In the past, China has played a double game of supporting its neighbour economically while funding armed groups along the border with Myanmar. But now Beijing officials appear to have calculated that it is in their interest to stop the lawlessness, which some observers believe could give new impetus to Chinese plans to build transport infrastructure connecting China with the Bay of Bengal, strengthening trading links with South Asia and the Middle East.  A China-led consortium has already received the go-ahead to build a deep-sea port and industrial zone at Kyaukphyu in the Bay of Bengal, from where Chinese pipelines carry oil and gas to China.

However, a major test of Myanmar’s improved relations with China will be whether Suu Kyi agrees to revive the Myitsone dam project and other stalled hydroelectric schemes.  Chinese officials are eager for her to do so, but she is keenly aware of public opposition.
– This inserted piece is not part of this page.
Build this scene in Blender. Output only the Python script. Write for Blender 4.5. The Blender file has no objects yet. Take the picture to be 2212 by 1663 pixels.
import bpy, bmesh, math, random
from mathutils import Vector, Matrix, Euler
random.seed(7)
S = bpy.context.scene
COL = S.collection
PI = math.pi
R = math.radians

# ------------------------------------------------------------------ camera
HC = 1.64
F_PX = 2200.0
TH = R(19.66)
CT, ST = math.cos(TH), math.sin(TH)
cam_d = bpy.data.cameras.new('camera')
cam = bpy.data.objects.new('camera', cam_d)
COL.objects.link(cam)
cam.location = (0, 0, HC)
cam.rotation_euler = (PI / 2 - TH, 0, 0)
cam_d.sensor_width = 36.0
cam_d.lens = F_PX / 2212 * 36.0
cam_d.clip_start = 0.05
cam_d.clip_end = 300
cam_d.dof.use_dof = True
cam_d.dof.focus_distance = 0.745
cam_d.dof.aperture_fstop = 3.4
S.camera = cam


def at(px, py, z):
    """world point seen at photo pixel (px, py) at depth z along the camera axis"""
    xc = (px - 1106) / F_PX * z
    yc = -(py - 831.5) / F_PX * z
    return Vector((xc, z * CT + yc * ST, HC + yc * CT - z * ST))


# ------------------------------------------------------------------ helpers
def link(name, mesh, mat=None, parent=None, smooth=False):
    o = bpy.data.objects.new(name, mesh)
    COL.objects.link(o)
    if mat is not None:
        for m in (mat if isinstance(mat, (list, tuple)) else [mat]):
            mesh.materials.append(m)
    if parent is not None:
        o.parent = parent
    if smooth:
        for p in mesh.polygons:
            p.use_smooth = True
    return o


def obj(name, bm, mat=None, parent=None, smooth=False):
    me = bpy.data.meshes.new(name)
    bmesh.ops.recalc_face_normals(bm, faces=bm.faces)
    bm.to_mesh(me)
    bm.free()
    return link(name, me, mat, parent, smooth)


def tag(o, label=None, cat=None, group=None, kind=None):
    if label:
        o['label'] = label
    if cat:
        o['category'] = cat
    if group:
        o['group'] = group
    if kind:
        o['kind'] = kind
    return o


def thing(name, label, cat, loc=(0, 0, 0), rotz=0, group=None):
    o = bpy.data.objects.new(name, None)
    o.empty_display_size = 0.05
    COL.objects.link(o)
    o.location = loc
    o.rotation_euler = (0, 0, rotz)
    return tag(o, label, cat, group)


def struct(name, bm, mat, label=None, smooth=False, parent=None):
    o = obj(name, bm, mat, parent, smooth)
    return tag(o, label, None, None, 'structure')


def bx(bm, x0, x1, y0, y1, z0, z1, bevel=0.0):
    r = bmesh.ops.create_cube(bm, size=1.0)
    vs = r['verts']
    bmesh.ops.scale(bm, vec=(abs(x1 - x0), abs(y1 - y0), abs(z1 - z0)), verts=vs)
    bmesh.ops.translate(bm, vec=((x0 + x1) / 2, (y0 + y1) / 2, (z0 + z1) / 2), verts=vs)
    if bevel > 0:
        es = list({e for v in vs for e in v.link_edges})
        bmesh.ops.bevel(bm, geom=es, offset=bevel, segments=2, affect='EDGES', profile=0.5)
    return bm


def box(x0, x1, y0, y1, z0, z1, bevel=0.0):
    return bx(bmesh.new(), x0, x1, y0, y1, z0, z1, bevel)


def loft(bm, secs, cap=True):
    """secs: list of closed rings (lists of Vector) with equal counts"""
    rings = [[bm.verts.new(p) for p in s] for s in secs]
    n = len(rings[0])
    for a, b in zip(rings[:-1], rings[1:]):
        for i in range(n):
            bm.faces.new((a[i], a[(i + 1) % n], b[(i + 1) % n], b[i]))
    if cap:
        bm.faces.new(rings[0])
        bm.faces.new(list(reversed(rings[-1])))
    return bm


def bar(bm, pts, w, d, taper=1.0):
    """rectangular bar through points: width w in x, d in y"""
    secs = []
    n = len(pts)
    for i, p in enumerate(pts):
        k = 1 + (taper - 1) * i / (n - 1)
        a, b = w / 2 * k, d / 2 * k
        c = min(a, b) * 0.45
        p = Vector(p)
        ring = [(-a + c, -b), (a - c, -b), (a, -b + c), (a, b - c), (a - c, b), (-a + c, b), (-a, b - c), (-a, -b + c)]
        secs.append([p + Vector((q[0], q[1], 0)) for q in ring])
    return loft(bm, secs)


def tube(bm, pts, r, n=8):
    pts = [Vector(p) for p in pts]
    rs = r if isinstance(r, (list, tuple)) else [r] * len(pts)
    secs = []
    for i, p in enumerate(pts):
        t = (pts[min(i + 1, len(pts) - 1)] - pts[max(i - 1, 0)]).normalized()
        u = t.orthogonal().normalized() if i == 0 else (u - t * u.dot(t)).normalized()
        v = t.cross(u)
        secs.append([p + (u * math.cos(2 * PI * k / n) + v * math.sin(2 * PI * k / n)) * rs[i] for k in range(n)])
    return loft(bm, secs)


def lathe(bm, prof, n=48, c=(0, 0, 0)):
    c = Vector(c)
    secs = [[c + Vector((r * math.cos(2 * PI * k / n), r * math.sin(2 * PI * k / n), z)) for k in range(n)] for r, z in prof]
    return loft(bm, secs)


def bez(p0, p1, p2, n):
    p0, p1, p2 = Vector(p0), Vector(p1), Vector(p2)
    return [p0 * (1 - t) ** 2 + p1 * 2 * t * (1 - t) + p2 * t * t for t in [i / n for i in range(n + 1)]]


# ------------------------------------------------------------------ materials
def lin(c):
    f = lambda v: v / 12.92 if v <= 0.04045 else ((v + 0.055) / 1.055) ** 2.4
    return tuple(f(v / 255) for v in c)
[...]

With civil society activists urging her not to give in to Beijing, she has set up a commission to review the social and environmental impact of the power-generation investments.

In a sign of Beijing’s impatience, an influential Chinese newspaper, the Study Times, warned this month that “extreme  comments”  from some Myanmar media, NGOs and other opponents of the energy projects had been “hugely damaging” for joint cooperation projects.  Beijing officials have told Chinese companies investing in Myanmar to protect the local ecology and environment, yet many Burmese are clearly sceptical.


This poses a difficult dilemma for Suu Kyi. She knows China’s involvement in big infrastructure developments and support for the peace process is required to speed up Myanmar’s economic progress. But she cannot afford completely to ignore those who remain suspicious of China, since their voices are only likely to get louder as Myanmar continues its transition to democracy.